begin SUPPLIED MATERIAL

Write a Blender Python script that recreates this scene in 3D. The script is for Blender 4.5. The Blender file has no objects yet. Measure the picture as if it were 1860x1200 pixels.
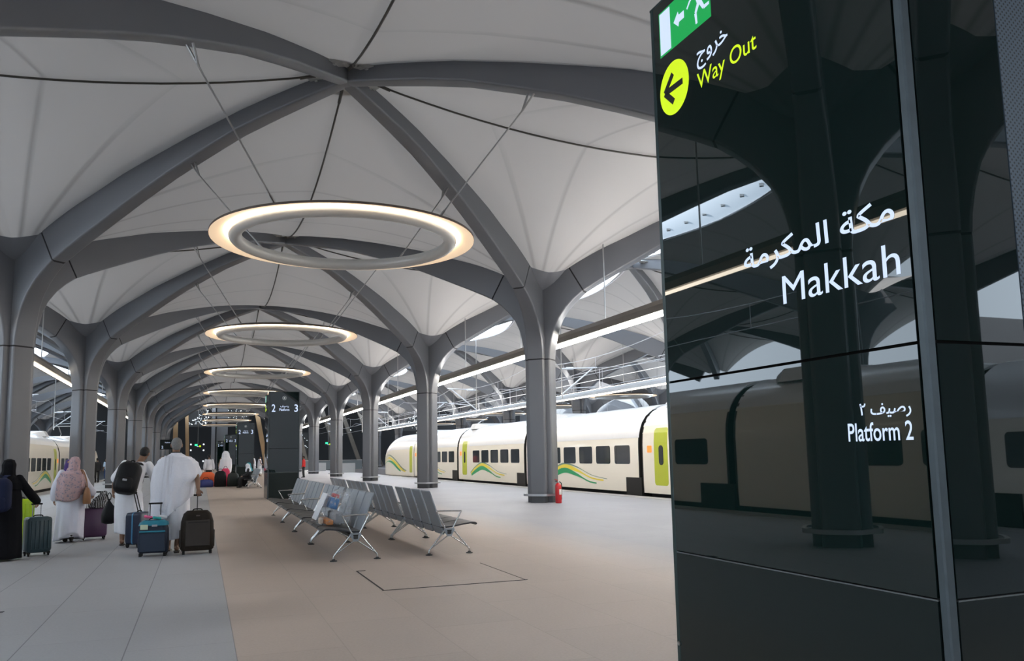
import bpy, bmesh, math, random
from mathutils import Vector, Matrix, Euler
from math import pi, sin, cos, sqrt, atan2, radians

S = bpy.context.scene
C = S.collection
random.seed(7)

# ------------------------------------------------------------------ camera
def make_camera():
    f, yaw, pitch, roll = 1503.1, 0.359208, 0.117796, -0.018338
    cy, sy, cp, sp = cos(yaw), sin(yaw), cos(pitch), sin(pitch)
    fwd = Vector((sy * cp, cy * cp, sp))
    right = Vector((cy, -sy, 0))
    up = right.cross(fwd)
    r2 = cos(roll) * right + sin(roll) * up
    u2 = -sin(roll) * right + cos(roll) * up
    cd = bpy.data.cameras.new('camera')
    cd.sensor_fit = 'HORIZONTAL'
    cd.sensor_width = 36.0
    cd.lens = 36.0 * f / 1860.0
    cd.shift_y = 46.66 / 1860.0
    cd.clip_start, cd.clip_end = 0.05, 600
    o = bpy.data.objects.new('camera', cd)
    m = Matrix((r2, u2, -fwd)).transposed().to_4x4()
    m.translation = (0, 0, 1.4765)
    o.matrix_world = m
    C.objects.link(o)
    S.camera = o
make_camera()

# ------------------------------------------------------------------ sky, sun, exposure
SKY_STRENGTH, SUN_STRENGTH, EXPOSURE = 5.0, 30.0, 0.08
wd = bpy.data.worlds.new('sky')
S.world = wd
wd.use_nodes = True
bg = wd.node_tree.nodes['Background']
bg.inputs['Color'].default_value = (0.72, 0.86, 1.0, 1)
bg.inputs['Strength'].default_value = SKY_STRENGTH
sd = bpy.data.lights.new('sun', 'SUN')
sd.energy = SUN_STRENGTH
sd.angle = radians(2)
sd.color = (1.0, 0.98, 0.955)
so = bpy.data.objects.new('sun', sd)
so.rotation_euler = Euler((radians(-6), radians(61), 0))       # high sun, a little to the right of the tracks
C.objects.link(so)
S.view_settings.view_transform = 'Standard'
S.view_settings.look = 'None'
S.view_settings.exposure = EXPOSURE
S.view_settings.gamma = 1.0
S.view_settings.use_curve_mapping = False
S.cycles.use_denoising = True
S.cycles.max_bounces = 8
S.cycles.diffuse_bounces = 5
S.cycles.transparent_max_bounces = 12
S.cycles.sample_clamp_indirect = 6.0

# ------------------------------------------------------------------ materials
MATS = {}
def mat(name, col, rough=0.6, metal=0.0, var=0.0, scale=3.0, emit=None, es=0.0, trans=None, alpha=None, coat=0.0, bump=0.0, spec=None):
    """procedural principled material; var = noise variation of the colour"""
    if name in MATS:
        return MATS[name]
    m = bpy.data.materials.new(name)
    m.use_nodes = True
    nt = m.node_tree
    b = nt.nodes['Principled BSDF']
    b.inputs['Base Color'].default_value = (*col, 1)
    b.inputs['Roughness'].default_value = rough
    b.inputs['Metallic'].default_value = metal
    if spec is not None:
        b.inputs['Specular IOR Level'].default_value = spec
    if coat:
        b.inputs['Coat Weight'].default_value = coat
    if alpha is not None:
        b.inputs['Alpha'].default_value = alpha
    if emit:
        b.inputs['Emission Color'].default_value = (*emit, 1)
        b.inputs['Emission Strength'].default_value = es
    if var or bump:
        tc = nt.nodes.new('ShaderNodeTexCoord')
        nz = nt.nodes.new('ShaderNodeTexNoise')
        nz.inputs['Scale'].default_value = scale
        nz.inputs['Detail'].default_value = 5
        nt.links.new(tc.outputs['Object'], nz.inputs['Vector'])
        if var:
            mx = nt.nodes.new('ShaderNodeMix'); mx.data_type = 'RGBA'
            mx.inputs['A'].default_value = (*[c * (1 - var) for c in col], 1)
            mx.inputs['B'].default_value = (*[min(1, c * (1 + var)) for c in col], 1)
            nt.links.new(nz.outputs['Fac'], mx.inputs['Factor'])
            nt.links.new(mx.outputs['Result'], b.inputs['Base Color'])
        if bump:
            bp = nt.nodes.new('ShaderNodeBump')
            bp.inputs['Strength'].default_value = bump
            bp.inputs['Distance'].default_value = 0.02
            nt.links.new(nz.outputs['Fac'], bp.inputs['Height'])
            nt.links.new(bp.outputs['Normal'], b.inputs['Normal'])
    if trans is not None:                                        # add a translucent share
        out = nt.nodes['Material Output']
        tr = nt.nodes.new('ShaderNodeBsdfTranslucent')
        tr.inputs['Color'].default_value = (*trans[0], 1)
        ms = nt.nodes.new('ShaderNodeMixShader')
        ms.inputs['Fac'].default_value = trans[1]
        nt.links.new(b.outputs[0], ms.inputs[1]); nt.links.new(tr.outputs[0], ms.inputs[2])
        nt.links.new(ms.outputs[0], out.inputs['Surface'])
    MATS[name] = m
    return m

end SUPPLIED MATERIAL

WHAT IS REQUIRED
Each line from the top of the material through the line containing "random.seed(7)" should be reproduced exactly; please drop any images.

EXERCISE RESPONSE
Write a Blender Python script that recreates this scene in 3D. The script is for Blender 4.5. The Blender file has no objects yet. Measure the picture as if it were 1860x1200 pixels.
import bpy, bmesh, math, random
from mathutils import Vector, Matrix, Euler
from math import pi, sin, cos, sqrt, atan2, radians

S = bpy.context.scene
C = S.collection
random.seed(7)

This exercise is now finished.